#### Given exercise
Please print the full listing exactly.

_ _ _

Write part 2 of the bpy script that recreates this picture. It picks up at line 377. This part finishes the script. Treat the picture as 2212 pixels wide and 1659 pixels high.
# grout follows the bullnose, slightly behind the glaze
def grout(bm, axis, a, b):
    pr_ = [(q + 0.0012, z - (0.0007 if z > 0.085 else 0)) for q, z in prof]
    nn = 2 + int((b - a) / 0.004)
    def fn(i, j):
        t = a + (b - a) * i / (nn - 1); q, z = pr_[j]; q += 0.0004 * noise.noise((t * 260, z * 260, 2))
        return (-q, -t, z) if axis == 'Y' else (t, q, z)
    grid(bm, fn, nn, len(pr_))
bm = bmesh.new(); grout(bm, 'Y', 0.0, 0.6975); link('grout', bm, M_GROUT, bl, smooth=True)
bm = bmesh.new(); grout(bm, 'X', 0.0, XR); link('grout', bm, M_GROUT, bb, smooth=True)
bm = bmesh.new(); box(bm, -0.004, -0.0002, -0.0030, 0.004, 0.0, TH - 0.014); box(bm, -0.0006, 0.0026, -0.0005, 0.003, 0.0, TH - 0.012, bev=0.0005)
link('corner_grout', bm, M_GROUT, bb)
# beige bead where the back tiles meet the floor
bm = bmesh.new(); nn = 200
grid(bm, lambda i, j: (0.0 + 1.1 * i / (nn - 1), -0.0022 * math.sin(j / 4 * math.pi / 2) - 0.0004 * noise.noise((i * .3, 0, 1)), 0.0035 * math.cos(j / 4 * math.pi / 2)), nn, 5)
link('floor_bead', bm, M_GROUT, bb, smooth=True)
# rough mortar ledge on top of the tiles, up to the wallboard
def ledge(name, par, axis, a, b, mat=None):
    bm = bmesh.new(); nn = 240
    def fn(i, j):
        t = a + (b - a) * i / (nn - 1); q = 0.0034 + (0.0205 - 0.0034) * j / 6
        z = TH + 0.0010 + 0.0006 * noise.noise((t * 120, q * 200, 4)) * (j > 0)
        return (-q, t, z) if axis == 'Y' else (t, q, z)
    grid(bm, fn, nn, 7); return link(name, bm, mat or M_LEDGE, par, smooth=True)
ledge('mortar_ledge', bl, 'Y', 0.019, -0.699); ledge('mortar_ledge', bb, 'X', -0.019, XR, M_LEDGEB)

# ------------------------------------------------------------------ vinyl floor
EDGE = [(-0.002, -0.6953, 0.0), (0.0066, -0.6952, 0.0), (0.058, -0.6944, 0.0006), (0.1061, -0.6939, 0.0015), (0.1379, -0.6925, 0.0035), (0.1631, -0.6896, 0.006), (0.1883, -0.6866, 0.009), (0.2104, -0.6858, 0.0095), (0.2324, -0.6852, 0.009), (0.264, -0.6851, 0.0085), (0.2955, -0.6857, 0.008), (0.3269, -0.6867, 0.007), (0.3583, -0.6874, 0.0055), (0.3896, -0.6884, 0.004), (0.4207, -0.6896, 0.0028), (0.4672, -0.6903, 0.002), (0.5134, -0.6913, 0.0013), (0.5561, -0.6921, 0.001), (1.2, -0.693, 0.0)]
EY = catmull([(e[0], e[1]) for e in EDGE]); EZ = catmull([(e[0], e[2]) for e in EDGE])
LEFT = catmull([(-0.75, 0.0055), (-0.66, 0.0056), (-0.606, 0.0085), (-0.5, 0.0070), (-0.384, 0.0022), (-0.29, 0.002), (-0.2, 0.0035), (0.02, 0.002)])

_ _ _

#### The result
Write part 2 of the bpy script that recreates this picture. It picks up at line 377. This part finishes the script. Treat the picture as 2212 pixels wide and 1659 pixels high.
# grout follows the bullnose, slightly behind the glaze
def grout(bm, axis, a, b):
    pr_ = [(q + 0.0012, z - (0.0007 if z > 0.085 else 0)) for q, z in prof]
    nn = 2 + int((b - a) / 0.004)
    def fn(i, j):
        t = a + (b - a) * i / (nn - 1); q, z = pr_[j]; q += 0.0004 * noise.noise((t * 260, z * 260, 2))
        return (-q, -t, z) if axis == 'Y' else (t, q, z)
    grid(bm, fn, nn, len(pr_))
bm = bmesh.new(); grout(bm, 'Y', 0.0, 0.6975); link('grout', bm, M_GROUT, bl, smooth=True)
bm = bmesh.new(); grout(bm, 'X', 0.0, XR); link('grout', bm, M_GROUT, bb, smooth=True)
bm = bmesh.new(); box(bm, -0.004, -0.0002, -0.0030, 0.004, 0.0, TH - 0.014); box(bm, -0.0006, 0.0026, -0.0005, 0.003, 0.0, TH - 0.012, bev=0.0005)
link('corner_grout', bm, M_GROUT, bb)
# beige bead where the back tiles meet the floor
bm = bmesh.new(); nn = 200
grid(bm, lambda i, j: (0.0 + 1.1 * i / (nn - 1), -0.0022 * math.sin(j / 4 * math.pi / 2) - 0.0004 * noise.noise((i * .3, 0, 1)), 0.0035 * math.cos(j / 4 * math.pi / 2)), nn, 5)
link('floor_bead', bm, M_GROUT, bb, smooth=True)
# rough mortar ledge on top of the tiles, up to the wallboard
def ledge(name, par, axis, a, b, mat=None):
    bm = bmesh.new(); nn = 240
    def fn(i, j):
        t = a + (b - a) * i / (nn - 1); q = 0.0034 + (0.0205 - 0.0034) * j / 6
        z = TH + 0.0010 + 0.0006 * noise.noise((t * 120, q * 200, 4)) * (j > 0)
        return (-q, t, z) if axis == 'Y' else (t, q, z)
    grid(bm, fn, nn, 7); return link(name, bm, mat or M_LEDGE, par, smooth=True)
ledge('mortar_ledge', bl, 'Y', 0.019, -0.699); ledge('mortar_ledge', bb, 'X', -0.019, XR, M_LEDGEB)

# ------------------------------------------------------------------ vinyl floor
EDGE = [(-0.002, -0.6953, 0.0), (0.0066, -0.6952, 0.0), (0.058, -0.6944, 0.0006), (0.1061, -0.6939, 0.0015), (0.1379, -0.6925, 0.0035), (0.1631, -0.6896, 0.006), (0.1883, -0.6866, 0.009), (0.2104, -0.6858, 0.0095), (0.2324, -0.6852, 0.009), (0.264, -0.6851, 0.0085), (0.2955, -0.6857, 0.008), (0.3269, -0.6867, 0.007), (0.3583, -0.6874, 0.0055), (0.3896, -0.6884, 0.004), (0.4207, -0.6896, 0.0028), (0.4672, -0.6903, 0.002), (0.5134, -0.6913, 0.0013), (0.5561, -0.6921, 0.001), (1.2, -0.693, 0.0)]
EY = catmull([(e[0], e[1]) for e in EDGE]); EZ = catmull([(e[0], e[2]) for e in EDGE])
LEFT = catmull([(-0.75, 0.0055), (-0.66, 0.0056), (-0.606, 0.0085), (-0.5, 0.0070), (-0.384, 0.0022), (-0.29, 0.002), (-0.2, 0.0035), (0.02, 0.002)])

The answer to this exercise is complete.